TASK OBJECTIVE: Exactly the lines from the start of the data through the line containing "cap.parent = newel" should be output, with both ends kept and nothing added.

RECORDS:

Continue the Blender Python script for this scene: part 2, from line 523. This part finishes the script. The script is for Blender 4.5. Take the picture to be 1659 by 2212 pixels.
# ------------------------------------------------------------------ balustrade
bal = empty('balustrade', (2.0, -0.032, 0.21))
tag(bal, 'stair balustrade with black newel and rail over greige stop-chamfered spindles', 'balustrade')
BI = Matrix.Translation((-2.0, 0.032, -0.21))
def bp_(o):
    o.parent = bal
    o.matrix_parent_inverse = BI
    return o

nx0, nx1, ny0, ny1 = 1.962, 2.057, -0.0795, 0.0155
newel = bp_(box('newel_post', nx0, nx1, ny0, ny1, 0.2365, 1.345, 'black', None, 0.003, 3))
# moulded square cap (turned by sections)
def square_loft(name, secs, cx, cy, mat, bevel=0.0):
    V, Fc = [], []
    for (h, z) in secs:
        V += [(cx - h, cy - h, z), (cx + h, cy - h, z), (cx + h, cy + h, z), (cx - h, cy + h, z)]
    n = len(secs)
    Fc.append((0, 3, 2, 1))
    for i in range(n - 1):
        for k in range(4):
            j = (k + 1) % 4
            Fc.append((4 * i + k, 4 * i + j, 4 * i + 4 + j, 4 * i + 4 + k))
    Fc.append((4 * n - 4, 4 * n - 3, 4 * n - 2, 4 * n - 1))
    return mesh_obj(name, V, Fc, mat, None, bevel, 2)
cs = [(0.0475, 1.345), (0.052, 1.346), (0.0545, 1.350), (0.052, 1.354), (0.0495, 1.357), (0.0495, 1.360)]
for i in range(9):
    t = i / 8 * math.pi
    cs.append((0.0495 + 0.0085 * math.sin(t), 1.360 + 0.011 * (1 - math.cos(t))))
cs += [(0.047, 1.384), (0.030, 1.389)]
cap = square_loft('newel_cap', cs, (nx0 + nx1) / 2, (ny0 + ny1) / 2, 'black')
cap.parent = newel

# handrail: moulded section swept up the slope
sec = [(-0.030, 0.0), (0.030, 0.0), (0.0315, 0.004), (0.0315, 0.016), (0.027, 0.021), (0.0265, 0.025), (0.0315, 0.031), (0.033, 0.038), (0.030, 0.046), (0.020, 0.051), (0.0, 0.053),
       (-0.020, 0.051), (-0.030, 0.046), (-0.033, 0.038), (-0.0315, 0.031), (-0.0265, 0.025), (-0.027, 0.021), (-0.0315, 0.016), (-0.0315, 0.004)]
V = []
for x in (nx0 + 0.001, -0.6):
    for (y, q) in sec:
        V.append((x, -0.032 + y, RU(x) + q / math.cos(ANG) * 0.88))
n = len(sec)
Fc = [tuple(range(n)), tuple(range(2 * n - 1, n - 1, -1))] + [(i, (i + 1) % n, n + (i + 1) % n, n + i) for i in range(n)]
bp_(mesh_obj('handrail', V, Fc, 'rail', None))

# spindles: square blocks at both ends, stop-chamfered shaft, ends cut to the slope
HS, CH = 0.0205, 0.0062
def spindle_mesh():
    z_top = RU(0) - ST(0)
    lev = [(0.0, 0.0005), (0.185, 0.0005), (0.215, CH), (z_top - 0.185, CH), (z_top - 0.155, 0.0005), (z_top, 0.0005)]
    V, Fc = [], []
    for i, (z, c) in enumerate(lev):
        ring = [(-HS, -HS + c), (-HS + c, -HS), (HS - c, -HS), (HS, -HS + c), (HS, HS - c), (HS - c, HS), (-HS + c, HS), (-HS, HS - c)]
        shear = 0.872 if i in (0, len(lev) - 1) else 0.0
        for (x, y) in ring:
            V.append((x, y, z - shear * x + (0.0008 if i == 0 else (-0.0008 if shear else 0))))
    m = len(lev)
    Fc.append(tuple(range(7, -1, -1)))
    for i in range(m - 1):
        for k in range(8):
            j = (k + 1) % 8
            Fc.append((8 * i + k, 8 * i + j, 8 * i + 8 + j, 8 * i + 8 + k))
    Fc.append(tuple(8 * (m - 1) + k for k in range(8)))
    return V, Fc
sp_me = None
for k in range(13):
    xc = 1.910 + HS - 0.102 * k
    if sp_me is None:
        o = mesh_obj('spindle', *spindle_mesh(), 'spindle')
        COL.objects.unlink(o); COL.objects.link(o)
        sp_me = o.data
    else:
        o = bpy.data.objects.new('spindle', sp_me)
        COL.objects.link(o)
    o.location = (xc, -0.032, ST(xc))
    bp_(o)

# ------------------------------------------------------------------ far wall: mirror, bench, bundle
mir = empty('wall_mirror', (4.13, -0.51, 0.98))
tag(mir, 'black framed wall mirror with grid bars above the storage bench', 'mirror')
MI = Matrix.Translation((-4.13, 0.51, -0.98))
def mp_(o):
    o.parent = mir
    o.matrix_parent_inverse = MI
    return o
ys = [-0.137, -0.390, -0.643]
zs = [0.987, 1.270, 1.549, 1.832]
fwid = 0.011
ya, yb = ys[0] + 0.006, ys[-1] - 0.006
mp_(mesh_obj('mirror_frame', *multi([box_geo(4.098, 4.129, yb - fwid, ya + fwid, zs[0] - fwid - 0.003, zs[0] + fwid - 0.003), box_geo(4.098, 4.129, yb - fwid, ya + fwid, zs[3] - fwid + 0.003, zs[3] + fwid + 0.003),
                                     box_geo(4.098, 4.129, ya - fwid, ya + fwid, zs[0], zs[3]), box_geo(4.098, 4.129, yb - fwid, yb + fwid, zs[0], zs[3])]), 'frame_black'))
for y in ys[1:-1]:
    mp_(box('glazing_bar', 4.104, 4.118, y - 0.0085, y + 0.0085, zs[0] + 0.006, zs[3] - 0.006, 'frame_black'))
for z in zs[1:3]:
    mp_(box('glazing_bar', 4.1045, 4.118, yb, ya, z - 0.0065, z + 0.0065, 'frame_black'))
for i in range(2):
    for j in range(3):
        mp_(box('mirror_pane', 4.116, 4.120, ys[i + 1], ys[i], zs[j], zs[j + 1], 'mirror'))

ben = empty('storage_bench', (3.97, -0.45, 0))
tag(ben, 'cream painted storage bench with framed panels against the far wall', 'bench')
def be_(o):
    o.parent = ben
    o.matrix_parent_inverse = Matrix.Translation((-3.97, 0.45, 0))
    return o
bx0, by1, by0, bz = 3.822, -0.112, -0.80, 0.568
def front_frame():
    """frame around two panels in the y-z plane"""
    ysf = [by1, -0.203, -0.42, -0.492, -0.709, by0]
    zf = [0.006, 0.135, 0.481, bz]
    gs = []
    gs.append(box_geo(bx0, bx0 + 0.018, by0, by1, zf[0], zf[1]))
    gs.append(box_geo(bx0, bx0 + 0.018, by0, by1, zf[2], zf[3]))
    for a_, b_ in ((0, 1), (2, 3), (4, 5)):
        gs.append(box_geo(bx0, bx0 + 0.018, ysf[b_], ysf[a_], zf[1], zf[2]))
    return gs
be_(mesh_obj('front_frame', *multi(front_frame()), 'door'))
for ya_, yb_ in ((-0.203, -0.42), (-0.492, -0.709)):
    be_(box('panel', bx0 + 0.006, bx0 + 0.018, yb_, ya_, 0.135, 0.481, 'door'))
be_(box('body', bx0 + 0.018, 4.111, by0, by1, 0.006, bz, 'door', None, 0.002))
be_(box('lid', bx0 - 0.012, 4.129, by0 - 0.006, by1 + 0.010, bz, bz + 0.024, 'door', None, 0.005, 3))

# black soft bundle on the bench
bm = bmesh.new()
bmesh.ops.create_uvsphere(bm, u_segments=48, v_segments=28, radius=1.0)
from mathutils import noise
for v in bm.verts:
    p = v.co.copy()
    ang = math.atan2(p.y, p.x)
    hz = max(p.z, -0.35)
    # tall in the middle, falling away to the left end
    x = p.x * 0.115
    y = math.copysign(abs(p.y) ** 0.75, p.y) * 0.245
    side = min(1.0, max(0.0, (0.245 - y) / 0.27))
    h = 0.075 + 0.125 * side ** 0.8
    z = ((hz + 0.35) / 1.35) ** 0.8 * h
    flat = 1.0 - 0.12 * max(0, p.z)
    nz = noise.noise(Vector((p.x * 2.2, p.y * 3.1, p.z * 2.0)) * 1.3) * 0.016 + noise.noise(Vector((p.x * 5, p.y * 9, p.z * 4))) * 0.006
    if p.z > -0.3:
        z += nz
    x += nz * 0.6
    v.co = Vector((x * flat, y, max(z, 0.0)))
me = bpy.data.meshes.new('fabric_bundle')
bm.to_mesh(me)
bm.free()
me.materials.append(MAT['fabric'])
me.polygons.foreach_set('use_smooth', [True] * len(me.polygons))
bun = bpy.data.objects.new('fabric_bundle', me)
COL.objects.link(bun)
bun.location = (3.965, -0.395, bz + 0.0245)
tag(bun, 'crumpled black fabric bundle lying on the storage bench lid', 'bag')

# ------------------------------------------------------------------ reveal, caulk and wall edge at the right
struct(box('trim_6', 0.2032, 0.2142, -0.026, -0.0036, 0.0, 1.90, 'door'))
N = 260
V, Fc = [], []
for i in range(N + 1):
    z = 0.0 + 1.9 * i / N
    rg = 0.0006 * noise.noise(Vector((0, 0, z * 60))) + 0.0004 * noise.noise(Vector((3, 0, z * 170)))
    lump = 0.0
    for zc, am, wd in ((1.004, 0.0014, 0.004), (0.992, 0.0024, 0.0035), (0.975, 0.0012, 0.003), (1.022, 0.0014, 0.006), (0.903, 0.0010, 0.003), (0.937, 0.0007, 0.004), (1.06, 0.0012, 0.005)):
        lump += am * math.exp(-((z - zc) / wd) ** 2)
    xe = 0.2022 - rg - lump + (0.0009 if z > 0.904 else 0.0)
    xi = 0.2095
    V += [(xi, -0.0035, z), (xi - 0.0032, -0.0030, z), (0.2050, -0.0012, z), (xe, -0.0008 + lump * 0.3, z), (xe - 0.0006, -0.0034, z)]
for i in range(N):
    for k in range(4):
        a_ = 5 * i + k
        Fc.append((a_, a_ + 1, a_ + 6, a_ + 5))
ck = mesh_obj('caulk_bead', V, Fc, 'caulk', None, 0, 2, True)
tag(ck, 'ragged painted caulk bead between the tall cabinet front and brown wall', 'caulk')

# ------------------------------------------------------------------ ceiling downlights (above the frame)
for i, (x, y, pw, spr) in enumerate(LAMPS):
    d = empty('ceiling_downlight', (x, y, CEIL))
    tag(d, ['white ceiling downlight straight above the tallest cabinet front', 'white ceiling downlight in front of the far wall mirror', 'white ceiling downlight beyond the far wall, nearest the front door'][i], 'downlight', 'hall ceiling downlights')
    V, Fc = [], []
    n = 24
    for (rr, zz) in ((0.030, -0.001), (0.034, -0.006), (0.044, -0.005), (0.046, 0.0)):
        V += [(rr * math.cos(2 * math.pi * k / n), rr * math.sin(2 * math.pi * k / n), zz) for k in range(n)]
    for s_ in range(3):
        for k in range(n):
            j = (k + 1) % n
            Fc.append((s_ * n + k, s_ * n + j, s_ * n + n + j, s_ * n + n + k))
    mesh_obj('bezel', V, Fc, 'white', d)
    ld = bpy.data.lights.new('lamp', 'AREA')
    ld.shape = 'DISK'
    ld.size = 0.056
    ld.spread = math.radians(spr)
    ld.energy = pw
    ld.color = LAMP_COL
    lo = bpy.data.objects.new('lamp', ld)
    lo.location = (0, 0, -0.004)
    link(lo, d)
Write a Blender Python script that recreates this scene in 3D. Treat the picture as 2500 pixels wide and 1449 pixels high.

EXERCISE RESULT:
Continue the Blender Python script for this scene: part 2, from line 523. This part finishes the script. The script is for Blender 4.5. Take the picture to be 1659 by 2212 pixels.
# ------------------------------------------------------------------ balustrade
bal = empty('balustrade', (2.0, -0.032, 0.21))
tag(bal, 'stair balustrade with black newel and rail over greige stop-chamfered spindles', 'balustrade')
BI = Matrix.Translation((-2.0, 0.032, -0.21))
def bp_(o):
    o.parent = bal
    o.matrix_parent_inverse = BI
    return o

nx0, nx1, ny0, ny1 = 1.962, 2.057, -0.0795, 0.0155
newel = bp_(box('newel_post', nx0, nx1, ny0, ny1, 0.2365, 1.345, 'black', None, 0.003, 3))
# moulded square cap (turned by sections)
def square_loft(name, secs, cx, cy, mat, bevel=0.0):
    V, Fc = [], []
    for (h, z) in secs:
        V += [(cx - h, cy - h, z), (cx + h, cy - h, z), (cx + h, cy + h, z), (cx - h, cy + h, z)]
    n = len(secs)
    Fc.append((0, 3, 2, 1))
    for i in range(n - 1):
        for k in range(4):
            j = (k + 1) % 4
            Fc.append((4 * i + k, 4 * i + j, 4 * i + 4 + j, 4 * i + 4 + k))
    Fc.append((4 * n - 4, 4 * n - 3, 4 * n - 2, 4 * n - 1))
    return mesh_obj(name, V, Fc, mat, None, bevel, 2)
cs = [(0.0475, 1.345), (0.052, 1.346), (0.0545, 1.350), (0.052, 1.354), (0.0495, 1.357), (0.0495, 1.360)]
for i in range(9):
    t = i / 8 * math.pi
    cs.append((0.0495 + 0.0085 * math.sin(t), 1.360 + 0.011 * (1 - math.cos(t))))
cs += [(0.047, 1.384), (0.030, 1.389)]
cap = square_loft('newel_cap', cs, (nx0 + nx1) / 2, (ny0 + ny1) / 2, 'black')
cap.parent = newel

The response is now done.